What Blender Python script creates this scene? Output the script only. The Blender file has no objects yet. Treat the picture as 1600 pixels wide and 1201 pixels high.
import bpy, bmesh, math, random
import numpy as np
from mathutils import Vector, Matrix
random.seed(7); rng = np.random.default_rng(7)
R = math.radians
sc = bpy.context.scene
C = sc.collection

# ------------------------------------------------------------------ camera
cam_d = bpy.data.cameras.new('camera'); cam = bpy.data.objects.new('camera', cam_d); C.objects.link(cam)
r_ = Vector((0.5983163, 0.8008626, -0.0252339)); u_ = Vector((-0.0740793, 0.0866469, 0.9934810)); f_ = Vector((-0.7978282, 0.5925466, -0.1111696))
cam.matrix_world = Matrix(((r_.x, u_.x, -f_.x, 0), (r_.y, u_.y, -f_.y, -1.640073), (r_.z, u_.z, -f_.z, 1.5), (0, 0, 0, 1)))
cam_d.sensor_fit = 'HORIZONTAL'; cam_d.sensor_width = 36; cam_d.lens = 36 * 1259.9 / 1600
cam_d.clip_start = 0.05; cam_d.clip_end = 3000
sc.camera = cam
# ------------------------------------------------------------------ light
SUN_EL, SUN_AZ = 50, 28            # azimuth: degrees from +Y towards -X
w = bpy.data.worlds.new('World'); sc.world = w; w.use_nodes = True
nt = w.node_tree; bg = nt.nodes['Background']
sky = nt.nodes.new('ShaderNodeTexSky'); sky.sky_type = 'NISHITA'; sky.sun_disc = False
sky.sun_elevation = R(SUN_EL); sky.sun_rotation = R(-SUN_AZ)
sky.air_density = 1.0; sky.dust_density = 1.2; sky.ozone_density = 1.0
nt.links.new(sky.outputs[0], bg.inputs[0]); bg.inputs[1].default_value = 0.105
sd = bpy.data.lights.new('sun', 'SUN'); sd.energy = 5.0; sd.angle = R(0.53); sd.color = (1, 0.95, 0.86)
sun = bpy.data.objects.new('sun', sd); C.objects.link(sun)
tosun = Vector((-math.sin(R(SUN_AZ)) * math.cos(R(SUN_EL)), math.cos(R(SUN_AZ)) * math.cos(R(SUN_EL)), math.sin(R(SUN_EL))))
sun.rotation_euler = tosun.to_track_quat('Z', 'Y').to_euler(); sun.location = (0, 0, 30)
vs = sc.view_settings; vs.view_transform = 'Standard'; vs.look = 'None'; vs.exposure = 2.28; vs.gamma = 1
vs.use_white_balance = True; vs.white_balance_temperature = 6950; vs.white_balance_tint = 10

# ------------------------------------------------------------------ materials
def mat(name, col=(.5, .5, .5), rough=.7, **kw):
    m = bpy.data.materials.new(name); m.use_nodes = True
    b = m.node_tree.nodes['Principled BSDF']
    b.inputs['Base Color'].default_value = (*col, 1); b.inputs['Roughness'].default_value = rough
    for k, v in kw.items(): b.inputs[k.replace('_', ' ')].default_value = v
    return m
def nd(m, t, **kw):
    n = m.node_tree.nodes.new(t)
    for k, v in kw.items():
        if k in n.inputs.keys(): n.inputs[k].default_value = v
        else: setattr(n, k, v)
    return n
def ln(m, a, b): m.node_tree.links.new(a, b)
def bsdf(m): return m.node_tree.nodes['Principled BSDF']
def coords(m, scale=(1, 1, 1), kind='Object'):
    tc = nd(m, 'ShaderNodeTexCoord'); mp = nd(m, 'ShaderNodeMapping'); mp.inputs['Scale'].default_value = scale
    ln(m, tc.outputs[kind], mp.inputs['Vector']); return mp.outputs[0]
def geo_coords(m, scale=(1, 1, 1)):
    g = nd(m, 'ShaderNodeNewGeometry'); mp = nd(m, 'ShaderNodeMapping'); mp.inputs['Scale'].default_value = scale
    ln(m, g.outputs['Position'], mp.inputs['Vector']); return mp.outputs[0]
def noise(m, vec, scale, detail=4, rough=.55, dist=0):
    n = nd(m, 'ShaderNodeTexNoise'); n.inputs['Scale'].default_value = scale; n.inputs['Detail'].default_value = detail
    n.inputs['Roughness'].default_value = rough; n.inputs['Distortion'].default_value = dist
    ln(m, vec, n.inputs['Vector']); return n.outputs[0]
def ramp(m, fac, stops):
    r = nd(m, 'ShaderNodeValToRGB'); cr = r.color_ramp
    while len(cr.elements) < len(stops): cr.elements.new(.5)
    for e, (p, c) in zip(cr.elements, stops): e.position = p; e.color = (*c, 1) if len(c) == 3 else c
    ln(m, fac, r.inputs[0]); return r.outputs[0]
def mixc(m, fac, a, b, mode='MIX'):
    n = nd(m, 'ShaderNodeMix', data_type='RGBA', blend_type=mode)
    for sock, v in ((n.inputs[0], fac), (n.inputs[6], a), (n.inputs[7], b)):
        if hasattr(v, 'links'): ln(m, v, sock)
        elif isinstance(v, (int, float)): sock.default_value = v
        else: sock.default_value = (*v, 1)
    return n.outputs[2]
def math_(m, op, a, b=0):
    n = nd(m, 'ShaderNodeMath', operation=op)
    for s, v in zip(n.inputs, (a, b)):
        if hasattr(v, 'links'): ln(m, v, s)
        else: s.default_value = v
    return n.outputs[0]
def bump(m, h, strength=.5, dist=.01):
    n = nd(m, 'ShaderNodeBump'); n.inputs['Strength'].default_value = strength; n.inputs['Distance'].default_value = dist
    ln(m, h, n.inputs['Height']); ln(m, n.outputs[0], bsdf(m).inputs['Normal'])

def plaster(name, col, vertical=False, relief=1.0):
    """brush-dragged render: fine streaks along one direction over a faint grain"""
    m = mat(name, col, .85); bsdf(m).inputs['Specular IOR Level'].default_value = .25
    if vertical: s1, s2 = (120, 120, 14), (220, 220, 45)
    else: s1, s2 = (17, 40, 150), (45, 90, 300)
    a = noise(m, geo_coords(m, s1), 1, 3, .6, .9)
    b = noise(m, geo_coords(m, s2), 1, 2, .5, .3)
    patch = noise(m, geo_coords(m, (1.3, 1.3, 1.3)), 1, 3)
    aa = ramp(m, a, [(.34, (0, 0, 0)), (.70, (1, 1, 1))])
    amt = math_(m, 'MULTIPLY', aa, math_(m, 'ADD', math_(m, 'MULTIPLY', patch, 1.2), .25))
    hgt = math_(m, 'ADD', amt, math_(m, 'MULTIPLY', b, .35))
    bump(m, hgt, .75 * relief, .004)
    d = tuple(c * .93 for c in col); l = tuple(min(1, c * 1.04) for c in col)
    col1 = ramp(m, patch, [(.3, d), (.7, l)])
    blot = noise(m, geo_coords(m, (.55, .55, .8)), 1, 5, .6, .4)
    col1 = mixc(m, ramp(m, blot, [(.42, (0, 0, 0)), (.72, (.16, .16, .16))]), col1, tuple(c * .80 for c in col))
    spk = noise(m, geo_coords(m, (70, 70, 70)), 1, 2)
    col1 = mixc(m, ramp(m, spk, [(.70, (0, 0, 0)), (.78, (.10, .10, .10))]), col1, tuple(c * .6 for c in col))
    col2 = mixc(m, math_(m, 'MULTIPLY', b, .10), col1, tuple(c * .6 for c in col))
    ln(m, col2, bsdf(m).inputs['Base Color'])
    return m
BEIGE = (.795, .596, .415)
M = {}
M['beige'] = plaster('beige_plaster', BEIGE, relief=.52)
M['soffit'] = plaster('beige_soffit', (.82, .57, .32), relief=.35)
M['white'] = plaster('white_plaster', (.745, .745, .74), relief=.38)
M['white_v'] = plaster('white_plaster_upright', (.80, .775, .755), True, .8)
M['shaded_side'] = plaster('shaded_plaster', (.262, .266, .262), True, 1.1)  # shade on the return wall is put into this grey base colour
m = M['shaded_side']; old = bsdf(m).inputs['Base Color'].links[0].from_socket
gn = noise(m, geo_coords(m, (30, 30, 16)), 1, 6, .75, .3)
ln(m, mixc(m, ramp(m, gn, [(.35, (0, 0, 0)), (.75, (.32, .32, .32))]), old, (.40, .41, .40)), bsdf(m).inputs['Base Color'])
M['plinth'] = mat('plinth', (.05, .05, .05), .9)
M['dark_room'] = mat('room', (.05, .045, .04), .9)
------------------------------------
Begin with the first line of the data above and, please, print each line exactly until you have printed the line containing "C = sc.collection"; print nothing else.

What Blender Python script creates this scene? Output the script only. The Blender file has no objects yet. Treat the picture as 1600 pixels wide and 1201 pixels high.
import bpy, bmesh, math, random
import numpy as np
from mathutils import Vector, Matrix
random.seed(7); rng = np.random.default_rng(7)
R = math.radians
sc = bpy.context.scene
C = sc.collection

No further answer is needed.